Ignoring the clammy hand that Terence extended towards her, she passed lightly through the French windows.

‘Just getting a breath of air,’ she called. How effortlessly the lies slid from her. She leaned over the balcony, feeling the polished railing hard and cool beneath her breasts. Her eyes strained questingly through the night. Was he there still?

Wednesday 19 October 2011

Part 2 – My Romance debut

Well, here goes. It’s fairly obvious what he wants of her, and I must go from nought to sexy with no time to fine-tune my literary engine. I have never written any kind of love scene before, and realise that I am cringing at the thought of my parents reading this. Thankfully, they are unlikely to be exploring the u-bends of the blogosphere any time soon.


Part 2 (by Oliver)

He stood silent for a while, his eyes narrowing as they swept appraisingly across her swelling breasts and long legs, her hair moon-flecked against the gentle surf. Saying nothing, he bent swiftly and, with practised ease, found her lips with his own firm and forceful mouth.
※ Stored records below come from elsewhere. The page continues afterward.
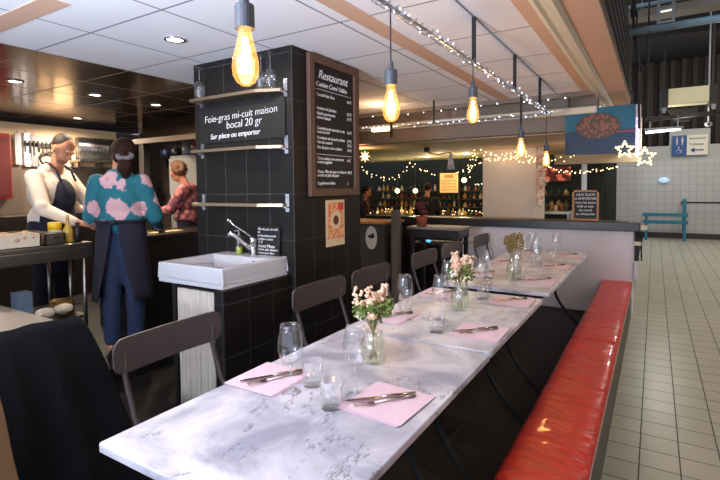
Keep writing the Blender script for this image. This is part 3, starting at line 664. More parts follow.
# ------------------------------------------------------------ lower-left: table, chair with coat
t = thing('side_table', 'taupe table top peeking out behind the black coat at the left edge', 'table', (-2.9, .62, 0))
b = nb(); box(b, (-.34, -.6, .715), (.32, .6, .74)); link('tabletop', b, m_taupe, t, bev=.006)
b = nb(); tube(b, [(0, 0, .02), (0, 0, .715)], .03, 12); link('pedestal', b, m_iron, t)
b = nb(); box(b, (-.25, -.03, 0), (.25, .03, .025)); box(b, (-.03, -.25, .0), (.03, .25, .025)); link('foot', b, m_iron, t)
o = copy_tree(ch0); o.location = (-1.96, .70, 0); o.rotation_euler = (0, 0, pi); tag(o, 'taupe chair at the left edge hidden under the black coat', 'chair', 'chairs at the side table')
def cloth(name, label, m, cat, yt0, yt1, yb0, yb1, ztop, zbot, xb, depth, amp, seed):
    """garment hung over a chair back: saddle over the rail, folds falling on the side of the tables"""
    b = nb(); n, k = 48, 26; rows = []
    for j in range(k+1):
        s = j/k; row = []
        for i in range(n+1):
            u = i/n
            if s < .12: x = xb-.05+.07*(s/.12); z = ztop-.03+.04*sin(pi*s/.24); yy0, yy1 = yt0, yt1; f = 0; z -= .012*(2*u-1)**2
            else:
                q = (s-.12)/.88; z = ztop+.01-(ztop+.01-zbot)*q; x = xb+.02+depth*q**.7; yy0 = yt0+(yb0-yt0)*q**.8; yy1 = yt1+(yb1-yt1)*q**.8; f = min(1, q*2.5)
                z -= .012*(2*u-1)**2*(1-q)
            y = yy0+(yy1-yy0)*u
            w = noise.noise(V((u*7+seed, s*1.6, seed)))*.6+sin(u*17+seed+2*s)*.25+noise.noise(V((u*15, s*6, seed+5)))*.25
            row.append(b.verts.new((x+amp*w*f-.03*f*(2*u-1)**4, y, z+.008*noise.noise(V((u*6, s*6, 1))))))
        rows.append(row)
    for a, c_ in zip(rows, rows[1:]):
        for i in range(n): b.faces.new((a[i], a[i+1], c_[i+1], c_[i]))
    o = link(name, b, m, None, smooth=True); so = o.modifiers.new('s', 'SOLIDIFY'); so.thickness = .014; return tag(o, label, cat)
ct_ = cloth('coat', 'black wool coat draped over the chair back at the lower left', m_coat, 'coat', .60, 1.0, .50, 1.27, .90, .03, -1.95, .10, .04, 2.0)
jk = cloth('jacket', 'tan jacket at the bottom left corner beside the black coat', m_tan, 'jacket', .30, .62, .25, .74, .86, .06, -1.74, .03, .02, 5.0)

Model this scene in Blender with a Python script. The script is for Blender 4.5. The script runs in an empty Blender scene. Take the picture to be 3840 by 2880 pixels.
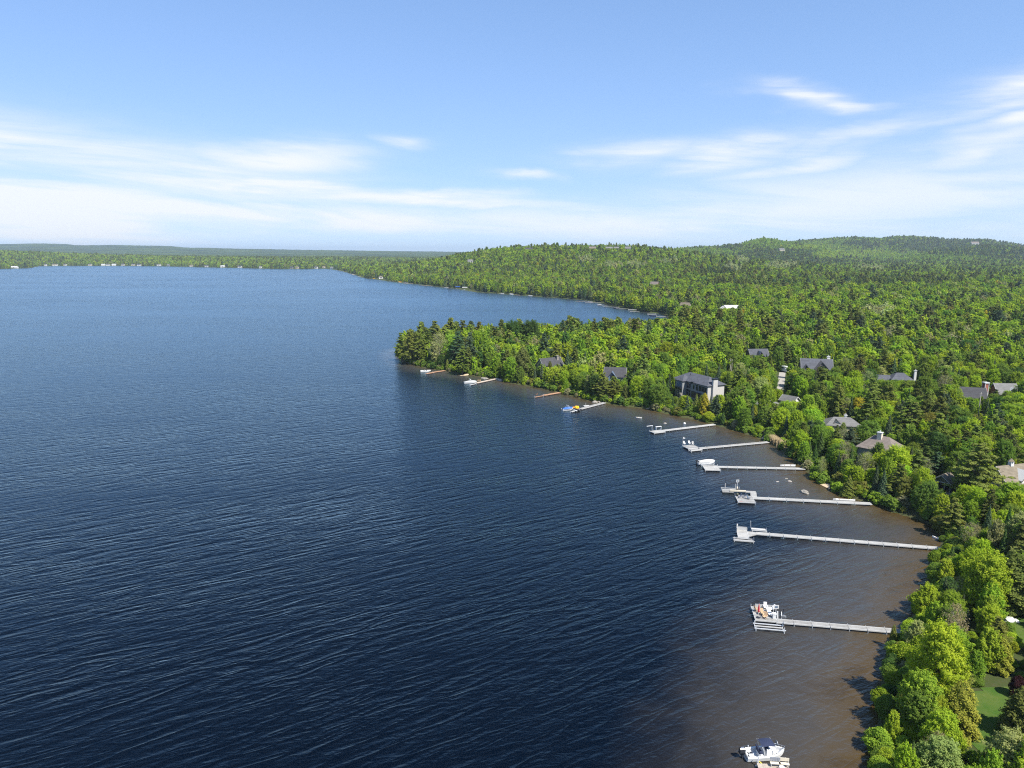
import bpy, math, random
import numpy as np
from mathutils import Vector, Matrix

rng = np.random.default_rng(7)
random.seed(7)
scene = bpy.context.scene
COL = scene.collection

# ------------------------------------------------------------------ camera, world, sun, exposure
CAM_H = 65.0
FPX = 2660.0                      # focal length in pixels of the 3840 wide photograph
PITCH = math.radians(10.64)
cam = bpy.data.cameras.new('camera')
camo = bpy.data.objects.new('camera', cam)
COL.objects.link(camo)
camo.location = (0, 0, CAM_H)
camo.rotation_euler = (math.radians(90) - PITCH, 0, 0)
cam.sensor_width = 36.0
cam.lens = 36.0 * FPX / 3840.0
cam.clip_start = 0.5
cam.clip_end = 60000
scene.camera = camo

SUN_AZ = math.radians(138)        # clockwise from +Y
SUN_EL = math.radians(53)
EXPOSURE = 0.90
scene.view_settings.view_transform = 'Standard'
scene.view_settings.look = 'None'
scene.view_settings.gamma = 1
scene.view_settings.use_curve_mapping = False
scene.view_settings.exposure = EXPOSURE
scene.render.engine = 'CYCLES'
scene.cycles.use_denoising = False
scene.cycles.denoising_input_passes = 'RGB_ALBEDO_NORMAL'
scene.cycles.denoising_prefilter = 'ACCURATE'
scene.cycles.denoiser = 'OPENIMAGEDENOISE'
scene.cycles.filter_width = 1.15
scene.cycles.max_bounces = 6
scene.cycles.diffuse_bounces = 2
scene.cycles.glossy_bounces = 2
scene.cycles.transmission_bounces = 3
scene.cycles.transparent_max_bounces = 6
scene.cycles.volume_bounces = 0
scene.cycles.sample_clamp_indirect = 4
scene.cycles.caustics_reflective = False
scene.cycles.caustics_refractive = False


class NT:
    """small helper to wire shader nodes"""
    def __init__(self, tree):
        self.t = tree

    def n(self, typ, ins=None, **kw):
        nd = self.t.nodes.new(typ)
        for k, v in kw.items():
            setattr(nd, k, v)
        for k, v in (ins or {}).items():
            s = nd.inputs[k]
            if hasattr(v, 'is_output') or isinstance(v, bpy.types.NodeSocket):
                self.t.links.new(v, s)
            else:
                s.default_value = v
        return nd

    def m(self, op, a, b=0.0, c=0.0, clamp=False):
        nd = self.n('ShaderNodeMath', {0: a, 1: b, 2: c}, operation=op, use_clamp=clamp)
        return nd.outputs[0]

    def vm(self, op, a, b=(0, 0, 0)):
        return self.n('ShaderNodeVectorMath', {0: a, 1: b}, operation=op).outputs[0]

    def mixc(self, f, a, b, mode='MIX'):
        nd = self.n('ShaderNodeMix', data_type='RGBA', blend_type=mode)
        for k, v in ((0, f), (6, a), (7, b)):
            if isinstance(v, bpy.types.NodeSocket):
                self.t.links.new(v, nd.inputs[k])
            else:
                nd.inputs[k].default_value = v if k == 0 else (tuple(v) + (1,))[:4]
        return nd.outputs[2]

    def ramp(self, f, stops):
        nd = self.n('ShaderNodeValToRGB', {0: f})
        els = nd.color_ramp.elements
        while len(els) < len(stops):
            els.new(0.5)
        for e, (p, c) in zip(els, stops):
            e.position = p
            e.color = (c, c, c, 1) if not hasattr(c, '__len__') else (tuple(c) + (1,))[:4]
        return nd.outputs[0]

    def noise(self, vec, scale, detail=3, rough=0.5, dist=0.0, typ='FBM'):
        nd = self.n('ShaderNodeTexNoise', {'Vector': vec, 'Scale': scale, 'Detail': detail, 'Roughness': rough, 'Distortion': dist})
        nd.noise_type = typ
        return nd.outputs[0]


world = bpy.data.worlds.new('World')
scene.world = world
world.use_nodes = True
wt = NT(world.node_tree)
world.node_tree.nodes.clear()
SKY_STRENGTH = 0.103
sky = wt.n('ShaderNodeTexSky', sky_type='NISHITA', sun_disc=False, sun_elevation=SUN_EL, sun_rotation=SUN_AZ,
           altitude=200, air_density=1.0, dust_density=0.0, ozone_density=4.0)
gen = wt.n('ShaderNodeTexCoord').outputs['Generated']
sep = wt.n('ShaderNodeSeparateXYZ', {0: gen})
dx, dy, dz = sep.outputs
az = wt.m('ARCTAN2', dx, dy)      # radians, 0 = camera heading, + right
el = wt.m('ARCSINE', dz)
elc = wt.m('MAXIMUM', el, 0.0)


wv = wt.n('ShaderNodeCombineXYZ', {0: wt.m('MULTIPLY', az, 3.2), 1: wt.m('MULTIPLY', el, 13.0), 2: 1.7}).outputs[0]
warp_e = wt.m('MULTIPLY', wt.m('SUBTRACT', wt.noise(wv, 1.0, 5, 0.6, 0.4), 0.5), 0.060)
warp_a = wt.m('MULTIPLY', wt.m('SUBTRACT', wt.noise(wv, 0.8, 4, 0.6, 0.3), 0.5), 0.30)


def sky_blob(px, py, wx, wy, tilt=0.0):
    """soft elliptical cloud patch at a heading and elevation"""
    a0 = math.atan((px - 1920) / FPX)
    e0 = math.atan((1440 - py) / FPX) - PITCH
    sx, sy = wx / FPX, wy / FPX
    da = wt.m('SUBTRACT', wt.m('ADD', az, warp_a), a0)
    de = wt.m('SUBTRACT', wt.m('ADD', el, warp_e), e0)
    de = wt.m('ADD', de, wt.m('MULTIPLY', da, tilt))
    q = wt.m('ADD', wt.m('POWER', wt.m('DIVIDE', wt.m('ABSOLUTE', da), sx), 2.0), wt.m('POWER', wt.m('DIVIDE', wt.m('ABSOLUTE', de), sy), 2.0))
    return wt.m('EXPONENT', wt.m('MULTIPLY', q, -1.0))


blobs = None
for args, amp in [((150, 640, 1000, 95, 0.10), 0.85), ((100, 760, 900, 70, 0.10), 0.9), ((1080, 615, 300, 50, -0.06), 0.75), ((1200, 725, 850, 34, 0.07), 1.0), ((1650, 735, 330, 26, 0.03), 0.8),
                  ((150, 850, 620, 75, 0.14), 1.15), ((1000, 815, 1100, 52, 0.05), 0.9), ((600, 930, 500, 26, 0.06), 1.0), ((2940, 420, 110, 36, 0.30), 1.0), ((3010, 455, 90, 28, 0.25), 0.9),
                  ((3620, 420, 240, 48, -0.16), 0.75), ((3790, 515, 170, 38, -0.28), 1.0), ((3480, 500, 200, 45, -0.2), 0.6), ((2430, 575, 230, 38, -0.06), 0.65), ((2790, 580, 230, 48, -0.04), 0.75),
                  ((3180, 545, 200, 42, -0.2), 0.7), ((3020, 635, 200, 32, -0.12), 0.65), ((3500, 640, 300, 40, -0.25), 0.6), ((1620, 530, 120, 24, 0), 0.55), ((1950, 655, 120, 18, 0.05), 0.7), ((2180, 595, 120, 26, 0), 0.45),
                  ((3100, 770, 1100, 110, -0.08), 0.60), ((2300, 850, 1500, 60, 0), 0.65), ((2100, 780, 500, 40, 0.0), 0.5)]:
    b = wt.m('MULTIPLY', sky_blob(*args), amp)
    blobs = b if blobs is None else wt.m('MAXIMUM', blobs, b)
cv = wt.n('ShaderNodeCombineXYZ', {0: wt.m('MULTIPLY', az, 2.2), 1: wt.m('ADD', wt.m('MULTIPLY', el, 20.0), wt.m('MULTIPLY', az, 1.3)), 2: 0.3}).outputs[0]
n1 = wt.noise(cv, 1.5, 7, 0.58, 0.6)
n2 = wt.noise(cv, 0.55, 3, 0.5, 0.2)
streak = wt.ramp(n1, [(0.35, 0.0), (0.57, 1.0)])
generic = wt.m('MULTIPLY', wt.ramp(n2, [(0.50, 0.0), (0.75, 1.0)]), 0.35)
outside = wt.m('MULTIPLY', wt.ramp(wt.m('ABSOLUTE', az), [(0.66, 0.0), (0.95, 1.0)]), generic)   # beyond the frame the sky goes on
cmask = wt.m('MAXIMUM', blobs, outside)
cmask = wt.m('MULTIPLY', cmask, wt.m('ADD', 0.38, wt.m('MULTIPLY', streak, 0.95)), clamp=True)
cmask = wt.m('MULTIPLY', cmask, 0.92)
skyv = wt.vm('MULTIPLY', sky.outputs[0], (1.38, 1.50, 1.60))
skyc = wt.vm('DIVIDE', skyv, wt.vm('ADD', wt.vm('DIVIDE', skyv, (4.5, 6.8, 12.5)), (1, 1, 1)))     # soft shoulder so the bright horizon keeps its blue
cloudcol = wt.n('ShaderNodeRGB')
cloudcol.outputs[0].default_value = (5.1, 5.25, 5.5, 1)
mixed = wt.mixc(cmask, skyc, cloudcol.outputs[0])
bg = wt.n('ShaderNodeBackground', {0: mixed, 1: SKY_STRENGTH})
wo = wt.n('ShaderNodeOutputWorld', {0: bg.outputs[0]})

sun = bpy.data.lights.new('sun', 'SUN')
sun.energy = 5.0
sun.angle = math.radians(0.53)
sun.color = (1.0, 0.95, 0.86)
suno = bpy.data.objects.new('sun', sun)
COL.objects.link(suno)
sd_ = Vector((math.sin(SUN_AZ) * math.cos(SUN_EL), math.cos(SUN_AZ) * math.cos(SUN_EL), math.sin(SUN_EL)))
suno.rotation_euler = (-sd_).to_track_quat('-Z', 'Y').to_euler()
suno.location = sd_ * 300

# ------------------------------------------------------------------ projection helpers (image points -> places on the ground)
CP, SP = math.cos(PITCH), math.sin(PITCH)


def P(px, py, z=0.0):
    """the place at height z that the photograph shows at (px, py)"""
    xr, yr = (px - 1920) / FPX, (py - 1440) / FPX
    d = np.array((xr, CP - yr * SP, -SP - yr * CP))
    t = (z - CAM_H) / d[2]
    return np.array((d[0] * t, d[1] * t, z))


def proj(x, y, z):
    zz = np.asarray(z) - CAM_H
    dep = np.asarray(y) * CP - zz * SP
    v = np.asarray(y) * SP + zz * CP
    return 1920 + FPX * np.asarray(x) / dep, 1440 - FPX * v / dep, dep


def crest_z(py, Y):
    s = (1440 - py) / FPX
    return CAM_H + Y * (s * CP - SP) / (CP + s * SP)


# ------------------------------------------------------------------ the lake outline and the terrain
SHORE = [(3330, 3050), (3296, 2880), (3305, 2760), (3305, 2640), (3322, 2500), (3345, 2420), (3395, 2368), (3440, 2290), (3475, 2210), (3495, 2130),
         (3532, 2062), (3540, 2010), (3500, 1966), (3420, 1938), (3340, 1915), (3300, 1893), (3200, 1868), (3120, 1834), (3060, 1800), (3025, 1762), (2965, 1712),
         (2925, 1682), (2882, 1655), (2830, 1636), (2760, 1614), (2700, 1597), (2670, 1588), (2600, 1571), (2500, 1550), (2420, 1531), (2330, 1521),
         (2262, 1509), (2200, 1499), (2105, 1472), (2000, 1450), (1930, 1438), (1860, 1421), (1760, 1405), (1700, 1396), (1662, 1388), (1600, 1380),
         (1540, 1364), (1500, 1344), (1486, 1325), (1495, 1312), (1600, 1305), (1750, 1298), (1900, 1294), (2100, 1288), (2250, 1278), (2400, 1262), (2500, 1235), (2530, 1205),
         (2500, 1183), (2475, 1175), (2397, 1168), (2353, 1158), (2292, 1148), (2251, 1134), (2186, 1124), (2068, 1115), (1946, 1106), (1779, 1094), (1721, 1084), (1670, 1078), (1620, 1072),
         (1544, 1063), (1493, 1058), (1442, 1052), (1382, 1044), (1356, 1040), (1336, 1032), (1296, 1020), (1260, 1012), (1215, 1007), (1153, 1009), (1045, 1009), (900, 1005), (746, 1002),
         (633, 999), (452, 997), (316, 997), (145, 998), (113, 1005), (0, 1009), (-250, 1012)]
lake = [tuple(P(a, b)[:2]) for a, b in SHORE]
lake += [(-2300, 1500), (-2300, -600), (35, -600), (42, 0)]
lake = np.array(lake)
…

Topaz gasped, her lips parting despite themselves, yielding to his searching tongue. She swayed slightly at the shock, the suddenness of it all, and his arm cradled her, steadyingly. And then she pulled away, pushing him with a purpose that was almost genuine.

‘How dare you?’ she hissed.

‘Because you are a beautiful woman, and I am your destiny,’ he replied. The voice was low and manly, shot through with arrogance and desire. ‘You will be mine.’

‘Never!’ Topaz turned and ran unsteadily towards the hotel.

Terence still stood watching and Topaz glanced up at him as she passed beneath the balcony. He looked even shorter from that angle, and paler in the moonlight, and Topaz found herself looking round for another glimpse of Cleft. There he stood, tall and rugged with the surf playing around his calves. Just watching her.

With a sigh, Topaz turned at walked slowly back to the hotel, to the man she was to marry the following week.

Desire Be My Destiny: the Beginning

So here are Anna's opening paragraphs, crafted according to the guidelines. I have contributed the title, one that has been circling in my head for years. I know what you must be thinking. But I am glad to have the chance to use it at last.

Read the expert guidance on how to start a romance novel at lizfielding.com/tips


Desire Be My Destiny

‘Gotcha!’ A tanned, muscled hand clamped her left shoulder. Topaz turned. There he stood, his strong but sensitive jawline poised against the half moon, his ice-blue eyes twinkling mischievously into her own.

Topaz felt a shiver course beneath her flimsy silk dress, even though the breezes that stroked her skin carried the last warm breaths of a Mediterranean summer. She glimpsed the stooped shadow of Terence peering for her from the hotel balcony; hesitated, started to follow her own footprints back across the sands, then halted and turned again. He stood there still, unmoving, waiting...

Slowly, gazing up at him through long lacquered lashes, she moved towards him, wading almost through the pools of moonlight. ‘What,’ she asked, her voice sounding curiously husky, ‘do you want of me?’.